It is little wonder that there is so much confusion surrounding the future of the housing market when there are at least half a dozen indices all claiming to offer the definitive picture as to what happened to house prices the previous month.

With so many commentators, it is no surprise that the results vary – quite wildly in some cases. This is not so much of a problem when the difference in opinion is 0.1 per cent or so in the same direction but it becomes thoroughly confusing for homeowners when one index says the market has gone down while another is firmly convinced that prices have risen.

Take house prices in December, for example. Nationwide reported that prices fell by 0.2 per cent while Hometrack said there was a drop of 0.8 per cent.

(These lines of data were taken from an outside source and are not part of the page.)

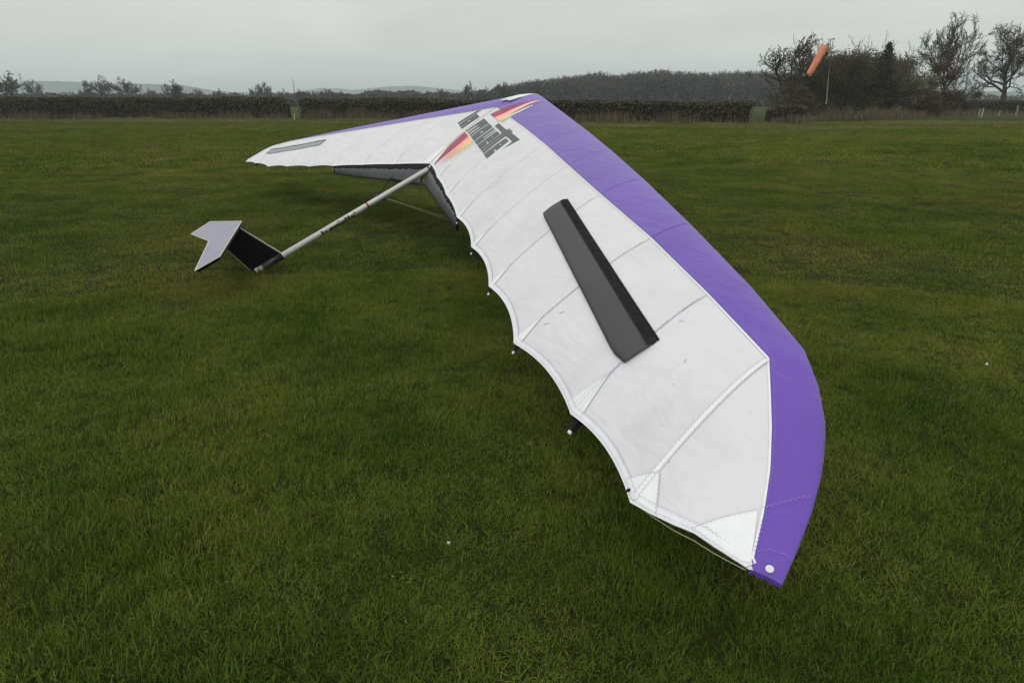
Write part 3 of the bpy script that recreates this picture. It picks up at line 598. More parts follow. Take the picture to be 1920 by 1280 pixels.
# upper surface as a search tree: (x, y) of the plan view gives the point on the sail
def surf_bvh():
    us = np.concatenate([np.linspace(0, 8, 97), np.linspace(8.04, 9, 25)]); xi = .5*(1-np.cos(np.linspace(0, np.pi, 49))); V = [Vector(S(u, x)) for u in us for x in xi]; n = len(xi)
    return BVHTree.FromPolygons(V, [(i*n+j, i*n+j+1, (i+1)*n+j+1, (i+1)*n+j) for i in range(len(us)-1) for j in range(n-1)])
BVH = surf_bvh()
def top(x, y, off=0.):
    s = 1 if x >= 0 else -1
    h, nrm, i, d = BVH.ray_cast(Vector((abs(x), y, 3)), Vector((0, 0, -1)))
    if h is None:
        h, nrm, i, d = BVH.find_nearest(Vector((abs(x), y, .3)))
    if nrm.z < 0: nrm = -nrm
    p = h+nrm*off; return Vector((s*p.x, p.y, p.z)), Vector((s*nrm.x, nrm.y, nrm.z))
def on_top(poly, off, n=6):
    """follow a plan-view polyline over the sail"""
    pts = []
    for a, b in zip(poly, poly[1:]):
        for k in range(n): t = k/n; pts.append(top(a[0]+(b[0]-a[0])*t, a[1]+(b[1]-a[1])*t, off))
    pts.append(top(*poly[-1], off)); return pts
def ribbon(mb, pts, w):
    rows = []
    for i, (p, n) in enumerate(pts):
        t = (pts[min(i+1, len(pts)-1)][0]-pts[max(i-1, 0)][0]).normalized(); s = t.cross(n).normalized()*w/2; rows.append([p-s, p+s])
    return mb.grid(rows)
def zigzag(mb, pts, amp, pitch, w):
    """a row of zig-zag stitches along a path of (point, normal)"""
    L = [0]
    for a, b in zip(pts, pts[1:]): L.append(L[-1]+(b[0]-a[0]).length)
    n = max(2, int(L[-1]/pitch)); rows = []
    for k in range(n+1):
        s = L[-1]*k/n; i = max(0, min(len(pts)-2, int(np.searchsorted(L, s))-1)); f = (s-L[i])/max(L[i+1]-L[i], 1e-9)
        p = pts[i][0].lerp(pts[i+1][0], f); t = (pts[i+1][0]-pts[i][0]).normalized(); q = t.cross(pts[i][1]).normalized(); p = p+q*amp*(1 if k % 2 else -1)
        rows.append([p-t*w/2, p+t*w/2])
    return mb.grid(rows)
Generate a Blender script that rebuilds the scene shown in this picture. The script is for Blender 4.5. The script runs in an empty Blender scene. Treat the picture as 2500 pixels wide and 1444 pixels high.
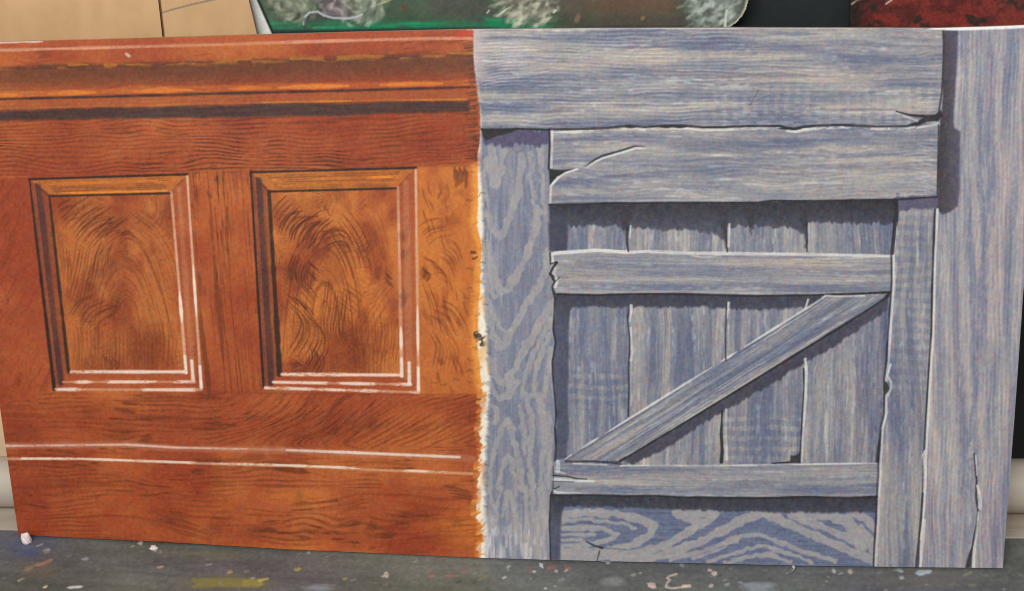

But then Halifax throws a rather big spanner in the works, saying that prices rose by 1.1 per cent. Halifax even managed to contradict its own figures, concluding that there were “continuing signs of a genuine slowdown in the housing market”. Well, not according to its own statistics.

Why does this difference in opinion matter so much? The problem is that in a nation obsessed with the value of their homes, these indices are given more credence than they often deserve. Newspaper editors seize on the headline rates and splash them across their front pages. So one day a headline claims one thing and another day, another headline claims something else.

When a homeowner is considering selling, they want an idea of current market trends so that they know when they should take action but what if one index says one thing and another, well, another? Which do you trust? If you postpone your move because you believe house prices are going to crash – because this is what one index is suggesting – it had better be the most accurate one or you could end up making an expensive mistake.

There is a genuine lack of clarity because it is not understood just how these indices are calculated. It is only when you know what is behind the statistics that you realise why there is such a big differential – the providers of these indices use quite different criteria. Take the Halifax house price index It has got a lot of clout because of HBOS’ position in the market so it tends to be taken even more seriously than some of the others. But while it may be the longest running index, it has not always been the most comprehensive.

Up until December 2002, properties valued at over 1m were excluded because this was dismissed as a “tiny market segment” that did not justify inclusion. Yet the prime market is quite a different animal to the rest of the housing market so excluding it will have a big impact on the final conclusion on prices. Its difference is particularly evident in the current climate as business is picking up in the 1m and 2m-plus market while the rest of the housing market is experiencing a gradual slowdown.

The only way to get the clarity that is so desperately needed is to scrap all the various indices and replace them with one authoritative independent index. This official index could be drawn from the Land Registry figures and therefore should be the most accurate because it measures act-ual completions rather than mortgage approvals, as the Halifax does. All transactions are included, not just those purchases where a mortgage was used. But it needs to be more up to date – the two-month time lag is simply not good enough Given that stamp duty is often paid on completion, there surely could be a quicker turnaround.

Only then will homeowners and first-time buyers know the true state of the market and can base their decision to move or not on accurate, unbiased criteria.